WTO also noted that the new policy could lead to an overall contraction of around one per cent in global merchandise trade volumes in 2025.

This was according to a statement by Director-General of the WTO, Mrs. Ngozi Okonjo-Iweala following the US decision to impose tariffs on nearly 60 countries.

Since taking office, President Donald Trump has announced a growing list of tariffs on specific countries and commodities — a move aimed at protecting American interests. However, their rollout has been marred by delays and reversals, and the situation continues to evolve.

Trump on Wednesday enacted sweeping new tariffs in a move that could escalate trade tensions globally at what he tagged “liberation day”.

Trump said the U.S. will implement “reciprocal tariffs” on all countries of “approximately half” of what they charge us.

Among the countries slammed with reciprocal tariff is Nigeria. Under the tariff plan, Nigerian exports will be charged 14 per cent tariff as against the 27 per cent charged by the Federal Government.

In a statement, Okonjo-Iweala noted that the WTO Secretariat is closely monitoring and analysing measures announced by the United States on April 2.

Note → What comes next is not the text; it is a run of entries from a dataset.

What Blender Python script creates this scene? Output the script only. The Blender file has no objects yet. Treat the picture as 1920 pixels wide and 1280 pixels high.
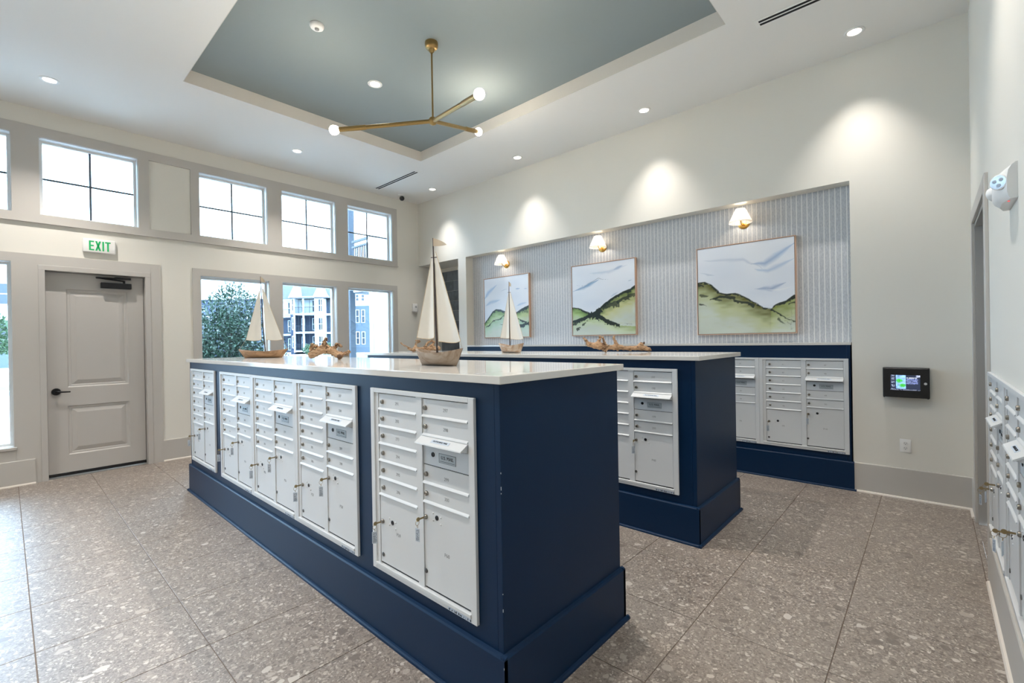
import bpy, bmesh, math, random
import numpy as np
from mathutils import Vector, Matrix, noise
S = bpy.context.scene
C = S.collection
PI = math.pi
rnd = random.Random(7)

# ------------------------------------------------------------------ camera
cam = bpy.data.cameras.new('camera'); camo = bpy.data.objects.new('camera', cam); C.objects.link(camo)
S.camera = camo
cam.sensor_width = 36.0; cam.lens = 36 * 864.8 / 1920; cam.clip_start = 0.03; cam.clip_end = 400
def cam_axes(yaw, p, r):
    cy, sy = math.cos(yaw), math.sin(yaw)
    f = Vector((cy*math.cos(p), sy*math.cos(p), -math.sin(p)))
    rt = Vector((sy, -cy, 0)); dn = f.cross(rt); c, s = math.cos(r), math.sin(r)
    return c*rt + s*dn, -s*rt + c*dn, f
_r, _d, _f = cam_axes(0.737659, 0.0027138, 0.017108)
camo.matrix_world = Matrix(((_r.x, -_d.x, -_f.x, 0), (_r.y, -_d.y, -_f.y, 0), (_r.z, -_d.z, -_f.z, 1.53), (0, 0, 0, 1)))

# ------------------------------------------------------------------ world, exposure, daylight
S.view_settings.view_transform = 'Standard'; S.view_settings.look = 'None'
S.view_settings.gamma = 1.0; S.view_settings.use_curve_mapping = False
S.view_settings.exposure = 0.74
W = bpy.data.worlds.new('overcast_sky'); S.world = W; W.use_nodes = True
nt = W.node_tree; nt.nodes.clear()
wo = nt.nodes.new('ShaderNodeOutputWorld'); bg = nt.nodes.new('ShaderNodeBackground')
tc = nt.nodes.new('ShaderNodeTexCoord'); nz = nt.nodes.new('ShaderNodeTexNoise'); rp = nt.nodes.new('ShaderNodeValToRGB')
nz.inputs['Scale'].default_value = 2.2; nz.inputs['Detail'].default_value = 5
rp.color_ramp.elements[0].position = 0.3; rp.color_ramp.elements[0].color = (0.52, 0.75, 1.0, 1)
rp.color_ramp.elements[1].position = 0.7; rp.color_ramp.elements[1].color = (0.76, 0.89, 1.0, 1)
nt.links.new(tc.outputs['Generated'], nz.inputs['Vector']); nt.links.new(nz.outputs['Fac'], rp.inputs['Fac'])
nt.links.new(rp.outputs['Color'], bg.inputs['Color']); nt.links.new(bg.outputs[0], wo.inputs[0])
bg.inputs['Strength'].default_value = 20.0
WASH_W = 80.0      # recessed lamps along the far wall
SPOT_W = 95.0     # the other recessed ceiling lamps
BULB_W = 44.0      # each chandelier bulb
SCONCE_W = 2.8

def lamp(name, kind, loc, power, color, parent=None, **kw):
    L = bpy.data.lights.new(name, kind); L.energy = power; L.color = color
    for k, v in kw.items(): setattr(L, k, v)
    o = bpy.data.objects.new(name, L); C.objects.link(o); o.location = loc
    if parent: o.parent = parent
    return o

# ------------------------------------------------------------------ helpers
def lin(c):
    if isinstance(c, str):
        c = tuple(int(c[i:i+2], 16)/255 for i in (0, 2, 4))
        return tuple(x/12.92 if x <= .04045 else ((x+.055)/1.055)**2.4 for x in c)
    return c
MATS = {}
def mat(name, color, rough=.5, metal=0., bump=0., bscale=200., var=0., vscale=3., emit=None, estr=0., coat=0., trans=0., alpha=1., spec=None):
    m = bpy.data.materials.new(name); m.use_nodes = True; n = m.node_tree.nodes; l = m.node_tree.links
    b = n['Principled BSDF']; c = lin(color)
    b.inputs['Base Color'].default_value = (*c, 1); b.inputs['Roughness'].default_value = rough; b.inputs['Metallic'].default_value = metal
    if coat: b.inputs['Coat Weight'].default_value = coat; b.inputs['Coat Roughness'].default_value = .1
    if trans: b.inputs['Transmission Weight'].default_value = trans
    if alpha < 1: b.inputs['Alpha'].default_value = alpha
    if spec is not None: b.inputs['Specular IOR Level'].default_value = spec
    if emit is not None: b.inputs['Emission Color'].default_value = (*lin(emit), 1); b.inputs['Emission Strength'].default_value = estr
    t = n.new('ShaderNodeTexCoord')
    if var:
        z = n.new('ShaderNodeTexNoise'); z.inputs['Scale'].default_value = vscale; z.inputs['Detail'].default_value = 4
        mx = n.new('ShaderNodeMix'); mx.data_type = 'RGBA'
        mx.inputs[6].default_value = (*[x*(1-var) for x in c], 1); mx.inputs[7].default_value = (*[min(1, x*(1+var)) for x in c], 1)
        l.new(t.outputs['Object'], z.inputs['Vector']); l.new(z.outputs['Fac'], mx.inputs[0]); l.new(mx.outputs[2], b.inputs['Base Color'])
    if bump:
        z = n.new('ShaderNodeTexNoise'); z.inputs['Scale'].default_value = bscale; z.inputs['Detail'].default_value = 3
        bp = n.new('ShaderNodeBump'); bp.inputs['Strength'].default_value = bump; bp.inputs['Distance'].default_value = .004
        l.new(t.outputs['Object'], z.inputs['Vector']); l.new(z.outputs['Fac'], bp.inputs['Height']); l.new(bp.outputs[0], b.inputs['Normal'])
    MATS[name] = m
    return m
def nodes(m): return m.node_tree.nodes, m.node_tree.links, m.node_tree.nodes['Principled BSDF']

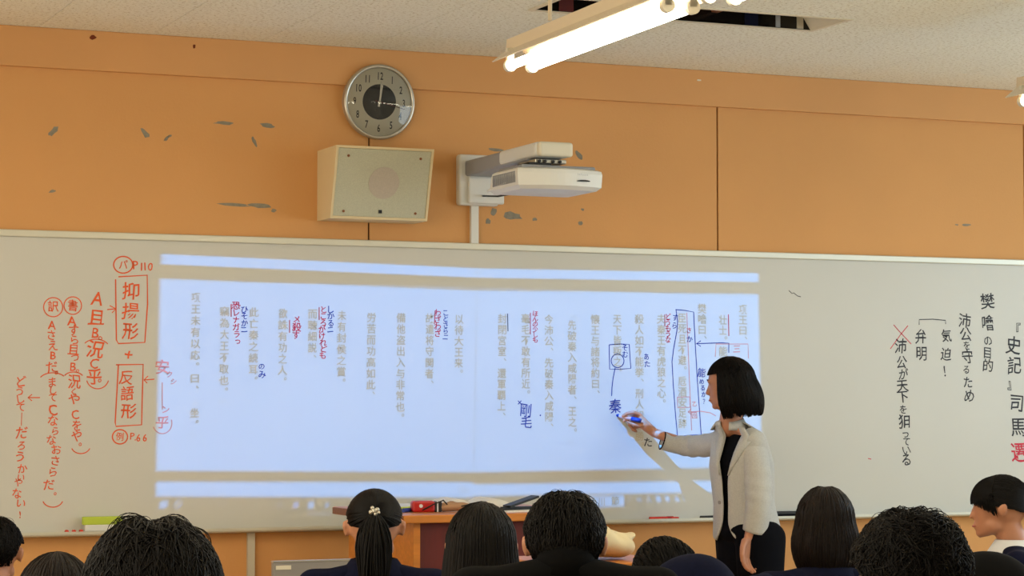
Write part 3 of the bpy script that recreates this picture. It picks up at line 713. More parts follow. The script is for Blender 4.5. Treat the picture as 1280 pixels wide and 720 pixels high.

“Many members have reached out to us and we are actively engaging with them in response to their questions about the potential impact on their economies and the global trading system,” she said, adding that the recent announcements will have substantial implications for global trade and economic growth prospects.

“While the situation is rapidly evolving, our initial estimates suggest that these measures, coupled with those introduced since the beginning of the year, could lead to an overall contraction of around 1 per cent in global merchandise trade volumes this year, representing a downward revision of nearly four percentage points from previous projections,” she said.

The director-general also said he is deeply concerned about this decline and the potential for escalation into a tariff war with a cycle of retaliatory measures that lead to further declines in trade.

“It is important to remember that, despite these new measures, the vast majority of global trade still flows under the WTO’s Most-Favored-Nation (MFN) terms.

“Our estimates now indicate that this share currently stands at 74 per cent, down from around 80 per cent at the beginning of the year. WTO members must stand together to safeguard these gains,” she said.